**WORK INSTRUCTIONS:**
Every line of the material is to be repeated exactly as it stands.

**STORED DATA:**
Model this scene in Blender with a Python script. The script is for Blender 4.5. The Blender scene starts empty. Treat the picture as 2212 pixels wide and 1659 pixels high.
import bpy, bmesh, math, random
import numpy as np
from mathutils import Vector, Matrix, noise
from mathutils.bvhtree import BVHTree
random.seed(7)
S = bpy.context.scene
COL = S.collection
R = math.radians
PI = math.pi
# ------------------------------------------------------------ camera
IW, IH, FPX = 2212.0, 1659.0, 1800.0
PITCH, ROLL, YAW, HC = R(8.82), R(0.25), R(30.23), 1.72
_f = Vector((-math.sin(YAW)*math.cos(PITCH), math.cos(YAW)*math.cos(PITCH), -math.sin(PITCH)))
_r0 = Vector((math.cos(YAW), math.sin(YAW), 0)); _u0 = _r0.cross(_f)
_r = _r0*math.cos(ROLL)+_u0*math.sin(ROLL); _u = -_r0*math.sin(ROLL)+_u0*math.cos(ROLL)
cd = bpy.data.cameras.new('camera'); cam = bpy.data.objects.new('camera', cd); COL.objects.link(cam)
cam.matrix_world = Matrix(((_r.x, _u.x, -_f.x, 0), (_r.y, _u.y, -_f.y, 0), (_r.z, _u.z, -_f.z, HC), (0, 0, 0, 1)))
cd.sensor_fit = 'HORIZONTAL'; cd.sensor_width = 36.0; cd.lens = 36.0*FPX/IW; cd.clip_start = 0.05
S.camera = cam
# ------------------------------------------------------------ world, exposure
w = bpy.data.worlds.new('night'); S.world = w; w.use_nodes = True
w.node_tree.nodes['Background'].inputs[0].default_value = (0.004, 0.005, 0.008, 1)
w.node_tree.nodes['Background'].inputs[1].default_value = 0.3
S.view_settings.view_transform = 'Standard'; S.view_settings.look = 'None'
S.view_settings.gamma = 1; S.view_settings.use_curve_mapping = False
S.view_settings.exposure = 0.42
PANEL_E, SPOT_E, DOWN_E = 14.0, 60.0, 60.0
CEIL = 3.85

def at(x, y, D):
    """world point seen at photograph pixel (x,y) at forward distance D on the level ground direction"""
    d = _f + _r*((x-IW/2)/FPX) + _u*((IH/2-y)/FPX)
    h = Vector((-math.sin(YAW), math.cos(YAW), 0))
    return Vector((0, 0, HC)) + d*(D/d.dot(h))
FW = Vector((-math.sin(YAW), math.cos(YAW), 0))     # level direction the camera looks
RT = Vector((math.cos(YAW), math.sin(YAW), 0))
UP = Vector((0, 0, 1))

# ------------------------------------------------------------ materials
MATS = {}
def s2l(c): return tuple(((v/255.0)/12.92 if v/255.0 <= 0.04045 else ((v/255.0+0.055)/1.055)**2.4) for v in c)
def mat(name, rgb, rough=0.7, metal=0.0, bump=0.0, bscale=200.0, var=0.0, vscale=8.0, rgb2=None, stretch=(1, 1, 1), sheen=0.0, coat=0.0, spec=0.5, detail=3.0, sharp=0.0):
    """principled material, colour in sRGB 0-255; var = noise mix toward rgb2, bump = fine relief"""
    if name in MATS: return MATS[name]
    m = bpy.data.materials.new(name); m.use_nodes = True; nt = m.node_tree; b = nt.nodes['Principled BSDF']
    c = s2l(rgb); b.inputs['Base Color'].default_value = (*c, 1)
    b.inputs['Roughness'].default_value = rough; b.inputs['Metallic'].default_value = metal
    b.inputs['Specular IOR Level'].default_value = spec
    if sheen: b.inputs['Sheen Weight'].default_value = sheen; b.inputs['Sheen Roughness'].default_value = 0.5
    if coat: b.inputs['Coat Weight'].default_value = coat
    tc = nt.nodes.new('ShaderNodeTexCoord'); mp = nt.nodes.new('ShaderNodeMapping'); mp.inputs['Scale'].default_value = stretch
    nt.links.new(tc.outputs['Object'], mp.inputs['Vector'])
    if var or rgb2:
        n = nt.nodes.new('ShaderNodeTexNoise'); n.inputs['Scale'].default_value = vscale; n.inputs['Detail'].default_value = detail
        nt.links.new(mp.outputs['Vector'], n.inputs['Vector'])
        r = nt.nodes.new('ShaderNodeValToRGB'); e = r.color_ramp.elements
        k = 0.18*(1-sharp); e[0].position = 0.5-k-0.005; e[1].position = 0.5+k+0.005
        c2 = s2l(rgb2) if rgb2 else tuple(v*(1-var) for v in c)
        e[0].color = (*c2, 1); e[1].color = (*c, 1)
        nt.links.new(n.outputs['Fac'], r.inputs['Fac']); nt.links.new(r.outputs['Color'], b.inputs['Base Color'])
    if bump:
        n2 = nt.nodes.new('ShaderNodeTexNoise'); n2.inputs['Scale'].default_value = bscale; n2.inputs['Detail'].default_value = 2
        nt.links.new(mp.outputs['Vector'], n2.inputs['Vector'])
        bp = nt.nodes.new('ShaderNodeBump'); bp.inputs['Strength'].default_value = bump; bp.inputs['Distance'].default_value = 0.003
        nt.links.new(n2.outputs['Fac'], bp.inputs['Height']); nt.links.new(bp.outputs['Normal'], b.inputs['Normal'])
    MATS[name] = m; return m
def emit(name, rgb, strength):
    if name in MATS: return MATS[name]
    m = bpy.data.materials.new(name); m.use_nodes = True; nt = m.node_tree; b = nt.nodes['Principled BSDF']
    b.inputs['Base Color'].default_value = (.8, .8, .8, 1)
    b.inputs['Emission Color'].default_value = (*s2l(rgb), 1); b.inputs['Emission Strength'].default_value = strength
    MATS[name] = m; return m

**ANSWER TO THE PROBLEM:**
Model this scene in Blender with a Python script. The script is for Blender 4.5. The Blender scene starts empty. Treat the picture as 2212 pixels wide and 1659 pixels high.
import bpy, bmesh, math, random
import numpy as np
from mathutils import Vector, Matrix, noise
from mathutils.bvhtree import BVHTree
random.seed(7)
S = bpy.context.scene
COL = S.collection
R = math.radians
PI = math.pi
# ------------------------------------------------------------ camera
IW, IH, FPX = 2212.0, 1659.0, 1800.0
PITCH, ROLL, YAW, HC = R(8.82), R(0.25), R(30.23), 1.72
_f = Vector((-math.sin(YAW)*math.cos(PITCH), math.cos(YAW)*math.cos(PITCH), -math.sin(PITCH)))
_r0 = Vector((math.cos(YAW), math.sin(YAW), 0)); _u0 = _r0.cross(_f)
_r = _r0*math.cos(ROLL)+_u0*math.sin(ROLL); _u = -_r0*math.sin(ROLL)+_u0*math.cos(ROLL)
cd = bpy.data.cameras.new('camera'); cam = bpy.data.objects.new('camera', cd); COL.objects.link(cam)
cam.matrix_world = Matrix(((_r.x, _u.x, -_f.x, 0), (_r.y, _u.y, -_f.y, 0), (_r.z, _u.z, -_f.z, HC), (0, 0, 0, 1)))
cd.sensor_fit = 'HORIZONTAL'; cd.sensor_width = 36.0; cd.lens = 36.0*FPX/IW; cd.clip_start = 0.05
S.camera = cam
# ------------------------------------------------------------ world, exposure
w = bpy.data.worlds.new('night'); S.world = w; w.use_nodes = True
w.node_tree.nodes['Background'].inputs[0].default_value = (0.004, 0.005, 0.008, 1)
w.node_tree.nodes['Background'].inputs[1].default_value = 0.3
S.view_settings.view_transform = 'Standard'; S.view_settings.look = 'None'
S.view_settings.gamma = 1; S.view_settings.use_curve_mapping = False
S.view_settings.exposure = 0.42
PANEL_E, SPOT_E, DOWN_E = 14.0, 60.0, 60.0
CEIL = 3.85

def at(x, y, D):
    """world point seen at photograph pixel (x,y) at forward distance D on the level ground direction"""
    d = _f + _r*((x-IW/2)/FPX) + _u*((IH/2-y)/FPX)
    h = Vector((-math.sin(YAW), math.cos(YAW), 0))
    return Vector((0, 0, HC)) + d*(D/d.dot(h))
FW = Vector((-math.sin(YAW), math.cos(YAW), 0))     # level direction the camera looks
RT = Vector((math.cos(YAW), math.sin(YAW), 0))
UP = Vector((0, 0, 1))

# ------------------------------------------------------------ materials
MATS = {}
def s2l(c): return tuple(((v/255.0)/12.92 if v/255.0 <= 0.04045 else ((v/255.0+0.055)/1.055)**2.4) for v in c)
def mat(name, rgb, rough=0.7, metal=0.0, bump=0.0, bscale=200.0, var=0.0, vscale=8.0, rgb2=None, stretch=(1, 1, 1), sheen=0.0, coat=0.0, spec=0.5, detail=3.0, sharp=0.0):
    """principled material, colour in sRGB 0-255; var = noise mix toward rgb2, bump = fine relief"""
    if name in MATS: return MATS[name]
    m = bpy.data.materials.new(name); m.use_nodes = True; nt = m.node_tree; b = nt.nodes['Principled BSDF']
    c = s2l(rgb); b.inputs['Base Color'].default_value = (*c, 1)
    b.inputs['Roughness'].default_value = rough; b.inputs['Metallic'].default_value = metal
    b.inputs['Specular IOR Level'].default_value = spec
    if sheen: b.inputs['Sheen Weight'].default_value = sheen; b.inputs['Sheen Roughness'].default_value = 0.5
    if coat: b.inputs['Coat Weight'].default_value = coat
    tc = nt.nodes.new('ShaderNodeTexCoord'); mp = nt.nodes.new('ShaderNodeMapping'); mp.inputs['Scale'].default_value = stretch
    nt.links.new(tc.outputs['Object'], mp.inputs['Vector'])
    if var or rgb2:
        n = nt.nodes.new('ShaderNodeTexNoise'); n.inputs['Scale'].default_value = vscale; n.inputs['Detail'].default_value = detail
        nt.links.new(mp.outputs['Vector'], n.inputs['Vector'])
        r = nt.nodes.new('ShaderNodeValToRGB'); e = r.color_ramp.elements
        k = 0.18*(1-sharp); e[0].position = 0.5-k-0.005; e[1].position = 0.5+k+0.005
        c2 = s2l(rgb2) if rgb2 else tuple(v*(1-var) for v in c)
        e[0].color = (*c2, 1); e[1].color = (*c, 1)
        nt.links.new(n.outputs['Fac'], r.inputs['Fac']); nt.links.new(r.outputs['Color'], b.inputs['Base Color'])
    if bump:
        n2 = nt.nodes.new('ShaderNodeTexNoise'); n2.inputs['Scale'].default_value = bscale; n2.inputs['Detail'].default_value = 2
        nt.links.new(mp.outputs['Vector'], n2.inputs['Vector'])
        bp = nt.nodes.new('ShaderNodeBump'); bp.inputs['Strength'].default_value = bump; bp.inputs['Distance'].default_value = 0.003
        nt.links.new(n2.outputs['Fac'], bp.inputs['Height']); nt.links.new(bp.outputs['Normal'], b.inputs['Normal'])
    MATS[name] = m; return m
def emit(name, rgb, strength):
    if name in MATS: return MATS[name]
    m = bpy.data.materials.new(name); m.use_nodes = True; nt = m.node_tree; b = nt.nodes['Principled BSDF']
    b.inputs['Base Color'].default_value = (.8, .8, .8, 1)
    b.inputs['Emission Color'].default_value = (*s2l(rgb), 1); b.inputs['Emission Strength'].default_value = strength
    MATS[name] = m; return m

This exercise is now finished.